If I understand correctly, it looks like you've tried to reconcile the SCA XSDs with a logical model for SCA assembly. There are usually multiple ways to do handle that kind of reconciliation, including:
- annotate the XSD with ecore annotations to add what's missing in the XSD
- generate the XSD based model and tweak the generated Java by hand
- define your model using annotation java interfaces and additional metadata for the feature map helping with the XSD mapping
- generate the XSD based model, then define UML classes representing the logical view with additional logical relationships as subclasses of the XSD generated classes
- have two different models one XSD-based physical model and a logical one and map between the two.

Which approach did you take here?
The first one. I added "ecore:reference" annotations in the XSD files.

Another relation question. In Tuscany we have defined Java interfaces representing a logical model for SCA assembly. They are there:
http://svn.apache.org/repos/asf/incubator/tuscany/java/sca/modules/assembly/src/main/java/org/apache/tuscany/sca/assembly/
These interfaces are plain Java interfaces without dependencies on EMF or any other modeling or runtime technology.

How are your logical model interfaces different from these interfaces?
Quickly looking (later, I will look it deeper), I think there are several similitudes. I see you have defined a composite reference (service) and a component reference (service) as an extension of a basic reference (service) type.
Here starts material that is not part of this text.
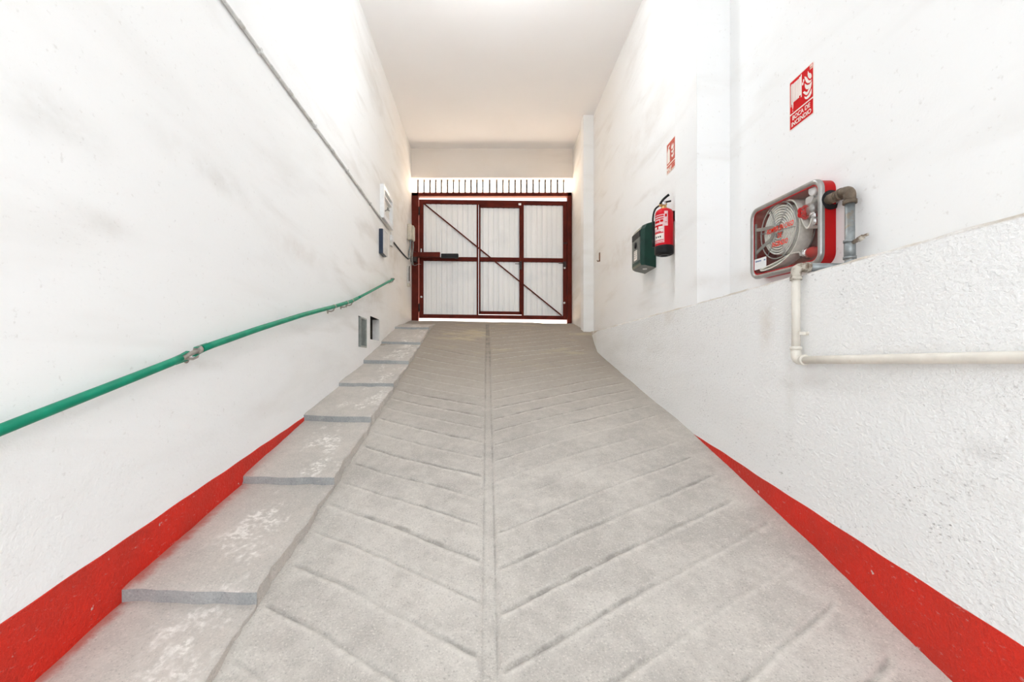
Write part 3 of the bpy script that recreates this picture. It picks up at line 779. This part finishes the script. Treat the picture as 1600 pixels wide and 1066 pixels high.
flame([(.130,.248),(.142,.240),(.152,.226),(.162,.208),(.176,.198),(.187,.198),(.183,.190),(.170,.188),(.154,.196),(.143,.210),(.136,.226),(.132,.238)])
flame([(.132,.208),(.142,.196),(.156,.184),(.172,.180),(.188,.186),(.187,.170),(.176,.160),(.156,.160),(.142,.170),(.134,.186)])
flame([(.118,.164),(.130,.166),(.142,.154),(.152,.148),(.166,.158),(.186,.164),(.176,.150),(.164,.138),(.150,.132),(.138,.140),(.128,.152)])
flame([(.130,.136),(.144,.124),(.160,.124),(.174,.134),(.187,.146),(.186,.122),(.174,.110),(.154,.108),(.140,.114),(.132,.124)])
mb.build('symbol',m_sign_white,sg,'cream hose reel and flame symbol')
mb=MB(); mb.prism(R(.172,.194,.258,.282),.0026,.0031,fn); mb.build('corner_mark',m_sign_pale,sg,'small bleached mark in the corner')
mb=MB(); put_text(mb,'BOCA DE',.028,.053,.147,.026,.0031,fn); put_text(mb,'INCENDIO',.020,.017,.163,.026,.0031,fn)
mb.build('lettering',m_sign_white,sg,'cream BOCA DE INCENDIO lettering')

# faded extinguisher sign, half behind the pilaster
EY=4.574; EZ=1.896; fn2=rw(XR,EY,EZ)
es=thing('extinguisher_sign',(XR,EY-.1,EZ),'faded red sign above the extinguisher, partly hidden by the pilaster','sign')
mb=MB(); mb.prism(rrect(0,.21,0,.305,.005,3),-.001,.002,fn2); mb.build('backing',m_sign_white,es)
mb=MB(); mb.prism(R(.007,.203,.092,.298),.002,.0026,fn2); mb.build('symbol_field',m_sign_faded,es)
mb=MB(); mb.prism(R(.007,.203,.062,.082),.002,.0026,fn2); mb.prism(R(.12,.203,.02,.06),.002,.0025,fn2); mb.build('text_field',m_sign_faded,es)
mb=MB(); mb.prism(R(.007,.203,.006,.062),.002,.0024,fn2); mb.build('faded_strip',m_sign_pale,es,'bleached lower strip of the sign')
mb=MB()
mb.prism([(.018,.106),(.082,.106),(.082,.215),(.072,.235),(.058,.240),(.058,.252),(.085,.262),(.085,.270),(.045,.270),(.040,.25),(.030,.235),(.018,.215)],.0026,.0034,fn2)
mb.prism([(.115,.235),(.140,.262),(.150,.23),(.175,.25),(.178,.222),(.150,.205),(.120,.21)],.0026,.0034,fn2)
mb.prism([(.115,.195),(.150,.19),(.180,.21),(.175,.178),(.15,.165),(.125,.175)],.0026,.0034,fn2)
mb.prism([(.118,.155),(.150,.15),(.180,.168),(.172,.135),(.15,.122),(.125,.135)],.0026,.0034,fn2)
mb.build('symbol',m_sign_white,es)

# fire extinguisher
EXX,EXY,EXB,ER=1.697,4.38,1.055,.083
ex=thing('fire_extinguisher',(EXX,EXY,EXB),'red fire extinguisher with black base hung beside the green box','fire extinguisher')
o=(EXX,EXY,EXB)
mb=MB(); mb.lathe([(0,.03),(ER-.004,.03),(ER,.06),(ER,.385),(ER*.97,.405),(ER*.86,.424),(ER*.62,.438),(ER*.34,.444),(0,.446)],o,(0,0,1),40); mb.build('cylinder',m_ext_red,ex)
mb=MB(); mb.lathe([(0,.004),(.03,.004),(.035,-.004),(.060,-.004),(.066,.006),(ER-.006,.004),(ER+.003,.014),(ER+.003,.080),(ER,.084),(ER-.01,.084)],o,(0,0,1),40); mb.build('base_ring',m_black,ex,'black plastic base')
mb=MB(); mb.lathe([(.028,.436),(.030,.452),(.022,.458),(.022,.480),(.026,.482),(.026,.496),(.016,.500),(0,.500)],o,(0,0,1),20)
mb.tube([(EXX-.018,EXY,EXB+.476),(EXX-.05,EXY-.004,EXB+.476)],.011,10); mb.build('valve',m_brass,ex,'brass valve')
def lever(pts,w,th,name):
    mb=MB(); mb.tube(smooth_path([(EXX+a,EXY+b,EXB+c) for a,b,c in pts],4),th,10); return mb.build(name,m_black,ex,'black lever handle')
lever([(-.034,.012,.480),(-.030,.010,.500),(-.010,.0,.532),(.022,-.012,.562),(.040,-.02,.574)],.024,.0115,'squeeze_lever')
lever([(-.034,.012,.484),(-.012,.004,.502),(.020,-.010,.508),(.058,-.022,.513)],.024,.0085,'carry_handle')
mb=MB(); mb.lathe([(0,0),(.018,0),(.018,.012),(0,.013)],(EXX-.01,EXY-.022,EXB+.488),(-.2,-1,0),16); mb.build('gauge',m_chrome,ex)
mb=MB(); P=smooth_path([(EXX-.045,EXY+.002,EXB+.476),(EXX-.085,EXY+.006,EXB+.44),(EXX-.103,EXY+.01,EXB+.36),(EXX-.100,EXY+.012,EXB+.25),(EXX-.098,EXY+.012,EXB+.15)],8)
mb.tube(P,.0085,10); mb.tube([P[-1],P[-1]-Vector((0,0,.07))],[.014,.011],10); mb.build('hose',m_black,ex,'black discharge hose')
mb=MB(); mb.bbox(EXX+.07,XR-.0005,EXY-.025,EXY+.025,EXB+.33,EXB+.42,.004); mb.build('wall_bracket',m_black,ex)
def cyl_patch(mb,a0,a1,z0,z1,r=ER+.0008,n=8,mi=0):
    vs=[];
    for z in (z0,z1):
        for k in range(n+1):
            a=math.radians(a0+(a1-a0)*k/n); vs.append((EXX+r*math.sin(a),EXY-r*math.cos(a),EXB+z))
    mb.add(vs,[(k,k+1,n+2+k,n+1+k) for k in range(n)],mi,True)
mb=MB(); cyl_patch(mb,-100,-20,.105,.372); cyl_patch(mb,-20,2,.26,.40); mb.build('label',m_pinkish,ex,'pink and white instruction label')
mb=MB(); lab=ER+.0016
for a,b,z0,z1 in ((-95,-24,.352,.364),(-95,-24,.330,.340),(-90,-50,.296,.318),(-46,-26,.300,.322),(-95,-30,.262,.276),(-70,-58,.236,.262),(-95,-40,.206,.214),(-95,-24,.196,.204),(-95,-24,.128,.133),(-95,-24,.112,.116)):
    cyl_patch(mb,a,b,z0,z1,lab)
mb.build('label_lettering',m_sign_red,ex,'red printed bars of the label')
mb=MB()
for a,b,z0,z1 in ((-16,-4,.345,.372),(-16,-2,.292,.297)): cyl_patch(mb,a,b,z0,z1,lab)
mb.build('label_lettering',m_sign_red,ex,'red print on the narrow side label')
mb=MB()
for a,b,z0,z1 in ((-95,-26,.138,.192),(-92,-28,.243,.258),(-44,-26,.218,.232)): cyl_patch(mb,a,b,z0,z1,lab)
mb.build('label_panel',m_sign_white,ex,'cream panels of the label')
mb=MB()
for a,b in ((-80,-70),(-62,-54),(-48,-40)): cyl_patch(mb,a,b,.155,.170,lab+.0008)
mb.build('label_pictogram',m_black,ex)

# green wall box
gb=thing('emergency_box',(XR,5.03,1.04),'dark green wall box with black and grey front, beside the extinguisher','wall box')
ya,yb=4.859,5.203
def sec(z,x0,ch): return [(XR-.003,ya,z),(x0+ch,ya,z),(x0,ya+ch,z),(x0,yb-ch,z),(x0+ch,yb,z),(XR-.003,yb,z)]
mb=MB()
lv=[(1.041,1.076,1.648),(1.10,1.10,1.640),(1.46,1.46,1.645),(1.538,1.500,1.668)]
V=[]
for zw,zf,x0 in lv:
    S=sec(0,x0,.035)
    V+=[(x,y,zw+(zf-zw)*min(1,(XR-x)/(XR-x0))) for x,y,_ in S]
n=6; fs=[(i*n+k,i*n+(k+1)%n,(i+1)*n+(k+1)%n,(i+1)*n+k) for i in range(3) for k in range(n)]
mb.add(V,fs,0); mb.add(V[:6],[tuple(range(6))],1); mb.add(V[-6:],[tuple(range(6))],0)
mb.build('housing',[m_dgreen,m_gpanel],gb)
fx=1.6405
fb=lambda u,v,w:(fx-w,yb-u,v)
mb=MB(); mb.prism(R(.042,.300,1.385,1.452),-.004,.004,fb); mb.build('top_window',m_black,gb,'black window at the top of the front')
mb=MB(); mb.prism(R(.042,.300,1.135,1.380),-.004,.003,fb); mb.build('front_panel',m_gpanel,gb,'grey front panel')
mb=MB(); mb.lathe([(0,.012),(.030,.012),(.036,.002),(.036,0)],(fx-.002,yb-.17,1.318),(-1,0,0),20); mb.build('button',m_black,gb)
mb=MB(); mb.prism(R(.115,.215,1.155,1.262),.003,.0045,fb); mb.build('notice',m_sign_white,gb,'pale notice on the front panel')
mb=MB()
for k in range(4): mb.prism(R(.125,.2-.012*(k%2),1.245-k*.022,1.250-k*.022),.0045,.005,fb)
mb.build('notice_lettering',m_gpanel,gb)
mb=MB(); mb.lathe([(0,.012),(.022,.010),(.024,0)],(1.72,4.98,1.055),(0,0,-1),14); mb.build('bottom_knob',m_pale,gb)

# small rusty hook
mb=MB(); mb.bbox(XR-.012,XR+.002,7.27,7.31,1.655,1.80,.004); mb.tube([(XR-.01,7.29,1.67),(XR-.035,7.29,1.655),(XR-.045,7.29,1.68)],.007,8)
tag(mb.build('wall_hook',m_rust),'small rusty iron hook on the wall near the pillar','hook')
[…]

We too.

Is there any interest in having tooling model classes implement the Tuscany model interfaces as well? They are self contained and should be really easy to reuse, with some interesting benefits like the ability to hand a model instance directly to the Tuscany runtime if you did that.
I agree with Bogdan answer.

Thoughts?

- Then, we generated the code and we added some validation rules like "the component name must be unique in the composite". I think this is important because these rules exist in the specification document but they do not appear in the XSD scheme.
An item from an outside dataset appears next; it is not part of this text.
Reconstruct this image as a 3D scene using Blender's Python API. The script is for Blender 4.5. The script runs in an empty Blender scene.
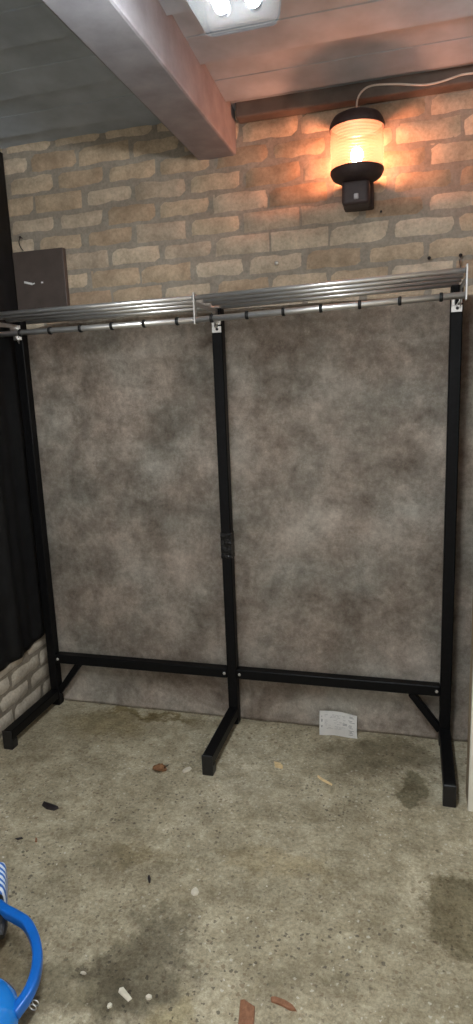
import bpy, bmesh, math, random
from mathutils import Vector, Matrix, noise
random.seed(7)
sc = bpy.context.scene
COL = sc.collection

# ------------------------------------------------------------------ materials
def newmat(name):
    m = bpy.data.materials.new(name); m.use_nodes = True
    nt = m.node_tree; nt.nodes.clear()
    out = nt.nodes.new('ShaderNodeOutputMaterial')
    return m, nt, out
def N(nt, typ, **kw):
    n = nt.nodes.new(typ)
    for k, v in kw.items():
        if k.startswith('i_'):
            n.inputs[k[2:].replace('_', ' ')].default_value = v
        else: setattr(n, k, v)
    return n
def ramp(nt, src, stops):
    r = nt.nodes.new('ShaderNodeValToRGB')
    e = r.color_ramp.elements
    while len(e) < len(stops): e.new(0.5)
    for i, (p, c) in enumerate(stops):
        e[i].position = p; e[i].color = (*c, 1) if len(c) == 3 else c
    nt.links.new(src, r.inputs[0]); return r
def mix(nt, fac, a, b, blend='MIX'):
    m = nt.nodes.new('ShaderNodeMix'); m.data_type = 'RGBA'; m.blend_type = blend
    for sock, v in ((m.inputs[0], fac), (m.inputs[6], a), (m.inputs[7], b)):
        if hasattr(v, 'is_linked'): nt.links.new(v, sock)
        elif isinstance(v, (int, float)): sock.default_value = v
        else: sock.default_value = (*v, 1)
    return m.outputs[2]
def math_(nt, op, a, b=None, c=None, clamp=False):
    m = nt.nodes.new('ShaderNodeMath'); m.operation = op; m.use_clamp = clamp
    for i, v in enumerate((a, b, c)):
        if v is None: continue
        if hasattr(v, 'is_linked'): nt.links.new(v, m.inputs[i])
        else: m.inputs[i].default_value = v
    return m.outputs[0]
def noise_(nt, vec, scale, detail=6, rough=0.55, dist=0.0):
    n = N(nt, 'ShaderNodeTexNoise'); n.inputs['Scale'].default_value = scale
    n.inputs['Detail'].default_value = detail; n.inputs['Roughness'].default_value = rough
    n.inputs['Distortion'].default_value = dist
    nt.links.new(vec, n.inputs['Vector']); return n.outputs['Fac']
def bsdf(nt, out, color=None, rough=0.5, metal=0.0, spec=0.5, bump=None, bstr=0.3, bdist=0.01):
    p = nt.nodes.new('ShaderNodeBsdfPrincipled')
    p.inputs['Metallic'].default_value = metal
    p.inputs['Specular IOR Level'].default_value = spec
    for sock, v in ((p.inputs['Base Color'], color), (p.inputs['Roughness'], rough)):
        if v is None: continue
        if hasattr(v, 'is_linked'): nt.links.new(v, sock)
        elif isinstance(v, (int, float)): sock.default_value = v
        else: sock.default_value = (*v, 1)
    if bump is not None:
        b = nt.nodes.new('ShaderNodeBump'); b.inputs['Strength'].default_value = bstr
        b.inputs['Distance'].default_value = bdist
        nt.links.new(bump, b.inputs['Height']); nt.links.new(b.outputs[0], p.inputs['Normal'])
    nt.links.new(p.outputs[0], out.inputs[0]); return p
def objvec(nt):
    return nt.nodes.new('ShaderNodeTexCoord').outputs['Object']

def simple(name, color, rough=0.5, metal=0.0, spec=0.5, var=0.25, scale=40, bstr=0.1, bdist=0.002):
    m, nt, out = newmat(name); v = objvec(nt)
    n = noise_(nt, v, scale)
    lo = tuple(c*(1-var) for c in color); hi = tuple(min(1, c*(1+var)) for c in color)
    r = ramp(nt, n, [(0.3, lo), (0.7, hi)])
    bsdf(nt, out, r.outputs[0], rough, metal, spec, n, bstr, bdist)
    return m

def mat_floor():
    m, nt, out = newmat('concrete_floor'); v = objvec(nt)
    n1 = noise_(nt, v, 1.7, 8, 0.6, 0.3)
    n2 = noise_(nt, v, 9, 8, 0.65)
    n3 = noise_(nt, v, 95, 6, 0.85)
    base = ramp(nt, n1, [(0.3, (0.305, 0.262, 0.183)), (0.5, (0.41, 0.362, 0.262)), (0.70, (0.51, 0.46, 0.352))]).outputs[0]
    var = ramp(nt, n2, [(0.3, (0.62, 0.61, 0.58)), (0.65, (1.12, 1.12, 1.12))]).outputs[0]
    c = mix(nt, 1.0, base, var, 'MULTIPLY')
    fine = ramp(nt, n3, [(0.34, (0.58, 0.57, 0.55)), (0.66, (1.32, 1.32, 1.31))]).outputs[0]
    c = mix(nt, 1.0, c, fine, 'MULTIPLY')
    bl = noise_(nt, v, 22, 6, 0.8, 0.4)
    c = mix(nt, 1.0, c, ramp(nt, bl, [(0.36, (0.80, 0.775, 0.72)), (0.5, (0.99, 0.98, 0.96)), (0.64, (1.18, 1.19, 1.20))]).outputs[0], 'MULTIPLY')
    # worn area: exposed aggregate (rougher towards the middle of the garage)
    sep = N(nt, 'ShaderNodeSeparateXYZ'); nt.links.new(v, sep.inputs[0])
    # pebbles
    for sc_, th, col, seed in ((70, 0.27, (0.60, 0.56, 0.46), 0), (75, 0.33, (0.075, 0.062, 0.05), 5), (27, 0.125, (0.06, 0.047, 0.034), 9), (55, 0.32, (0.20, 0.15, 0.095), 13), (34, 0.105, (0.70, 0.66, 0.56), 21)):
        mp = N(nt, 'ShaderNodeMapping'); mp.inputs['Location'].default_value = (seed, seed*1.7, 0); nt.links.new(v, mp.inputs[0])
        vo = N(nt, 'ShaderNodeTexVoronoi'); vo.inputs['Scale'].default_value = sc_
        wob = N(nt, 'ShaderNodeTexNoise'); wob.inputs['Scale'].default_value = 130; wob.inputs['Detail'].default_value = 3; nt.links.new(v, wob.inputs['Vector'])
        wsc = N(nt, 'ShaderNodeVectorMath', operation='MULTIPLY_ADD'); nt.links.new(wob.outputs['Color'], wsc.inputs[0]); wsc.inputs[1].default_value = (0.012,)*3; nt.links.new(mp.outputs[0], wsc.inputs[2])
        nt.links.new(wsc.outputs[0], vo.inputs['Vector'])
        d = vo.outputs['Distance']
        wn = N(nt, 'ShaderNodeSeparateColor'); nt.links.new(vo.outputs['Color'], wn.inputs[0])
        size = math_(nt, 'MULTIPLY', wn.outputs[0], th*1.9)
        mask = math_(nt, 'LESS_THAN', d, math_(nt, 'SUBTRACT', size, th*0.75))
        area = ramp(nt, noise_(nt, mp.outputs[0], 2.2, 3), [(0.38, (0.15,)*3), (0.6, (0.9,)*3)]).outputs[0]
        mask = math_(nt, 'MULTIPLY', mask, area)
        c = mix(nt, math_(nt, 'MULTIPLY', mask, 0.8), c, col)
    # damp and oily patches on the slab, plus painted shade under the blue tool
    dn = N(nt, 'ShaderNodeTexNoise'); dn.inputs['Scale'].default_value = 7; dn.inputs['Detail'].default_value = 9; dn.inputs['Roughness'].default_value = 0.68; nt.links.new(v, dn.inputs['Vector'])
    off = N(nt, 'ShaderNodeVectorMath', operation='SUBTRACT'); nt.links.new(dn.outputs['Color'], off.inputs[0]); off.inputs[1].default_value = (0.5, 0.5, 0.5)
    sc2 = N(nt, 'ShaderNodeVectorMath', operation='SCALE'); nt.links.new(off.outputs[0], sc2.inputs[0]); sc2.inputs['Scale'].default_value = 0.36
    wv = N(nt, 'ShaderNodeVectorMath', operation='ADD'); nt.links.new(v, wv.inputs[0]); nt.links.new(sc2.outputs[0], wv.inputs[1])
    stains_and_shade = [((0.075, -1.12), (0.125, 0.16), (0.44, 0.43, 0.41), 0.4), ((-0.03, -1.20), (0.15, 0.10), (0.60, 0.59, 0.56), 0.5),
              ((0.82, -0.79), (0.10, 0.13), (0.46, 0.44, 0.38), 0.25), ((0.70, -0.335), (0.06, 0.075), (0.46, 0.45, 0.40), 0.3),
              ((0.62, -0.13), (0.24, 0.13), (0.50, 0.48, 0.44), 0.5), ((-0.52, -0.10), (0.20, 0.11), (0.70, 0.66, 0.55), 0.7),
              ((-0.30, -0.02), (0.16, 0.03), (0.55, 0.50, 0.38), 0.6), ((0.20, -1.28), (0.08, 0.12), (0.80, 0.77, 0.66), 0.5),
              ((-0.08, -0.80), (0.10, 0.06), (0.72, 0.68, 0.60), 0.6), ((0.34, -0.72), (0.20, 0.05), (0.84, 0.80, 0.72), 0.6),
              ((-0.30, -1.25), (0.18, 0.16), (0.62, 0.58, 0.52), 0.5), ((-0.45,0.0),(0.18,0.03),(0.6,0.55,0.42),0.6)]  # first patch here is painted shade of the tool on the floor
    for (cx, cy), (rx, ry), col, soft in stains_and_shade:
        s1 = N(nt, 'ShaderNodeVectorMath', operation='SUBTRACT'); nt.links.new(wv.outputs[0], s1.inputs[0]); s1.inputs[1].default_value = (cx, cy, 0)
        s2 = N(nt, 'ShaderNodeVectorMath', operation='MULTIPLY'); nt.links.new(s1.outputs[0], s2.inputs[0]); s2.inputs[1].default_value = (1/rx, 1/ry, 0)
        ln = N(nt, 'ShaderNodeVectorMath', operation='LENGTH'); nt.links.new(s2.outputs[0], ln.inputs[0])
        mr = N(nt, 'ShaderNodeMapRange'); mr.interpolation_type = 'SMOOTHSTEP'
        mr.inputs[1].default_value = 1+soft*0.5; mr.inputs[2].default_value = 1-soft; mr.inputs[3].default_value = 0; mr.inputs[4].default_value = 1
        nt.links.new(ln.outputs['Value'], mr.inputs[0])
        c = mix(nt, mr.outputs[0], c, mix(nt, 1.0, c, col, 'MULTIPLY'))
    h = math_(nt, 'ADD', math_(nt, 'MULTIPLY', n2, 0.6), math_(nt, 'MULTIPLY', n3, 0.4))
    bsdf(nt, out, c, 0.85, 0, 0.3, h, 0.5, 0.006)
    return m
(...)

Did you use the EMF validation framework for that?
Yes.

Would these rules be usable outside of an EMF-enabled environment, as long as the model they validate implement the expected logical model interfaces?
No, because we use the EMF validation framework.


- Finally, we developed a first version of our graphical designer. It works with Eclipse Europa, EMF 2.3 and GMF 2.0. This SCA Designer follows the SCA official specification to represent composites, services, wires... See the screenshot.


It looks pretty good, nice to see that you even used the same colors and shapes as the diagrams in the SCA spec :)
:)

Currently, we are following the procedure to submit this graphical designer as an IP Zilla bug. If everyone is ok, this will be the initial contribution of the SCA Designer project.

This work is part of the SCOrWare project (which is supported by the French National Research Agency and OW2) that has two main goals:
- to develop a component-based implementation of the SCA specification and
- to develop high-level tools to facilitate end users to adopt this technology.
In this project, Obeo is leading the work concerning tools and contributions for Eclipse. We are working on several tools: designers, STP extensions, code generation, etc... We can discuss on them later.

Has anybody tried to run SCA assemblies produced by your editor using the Tuscany runtime? Any issues?
Not yet. We must test it as soon as possible.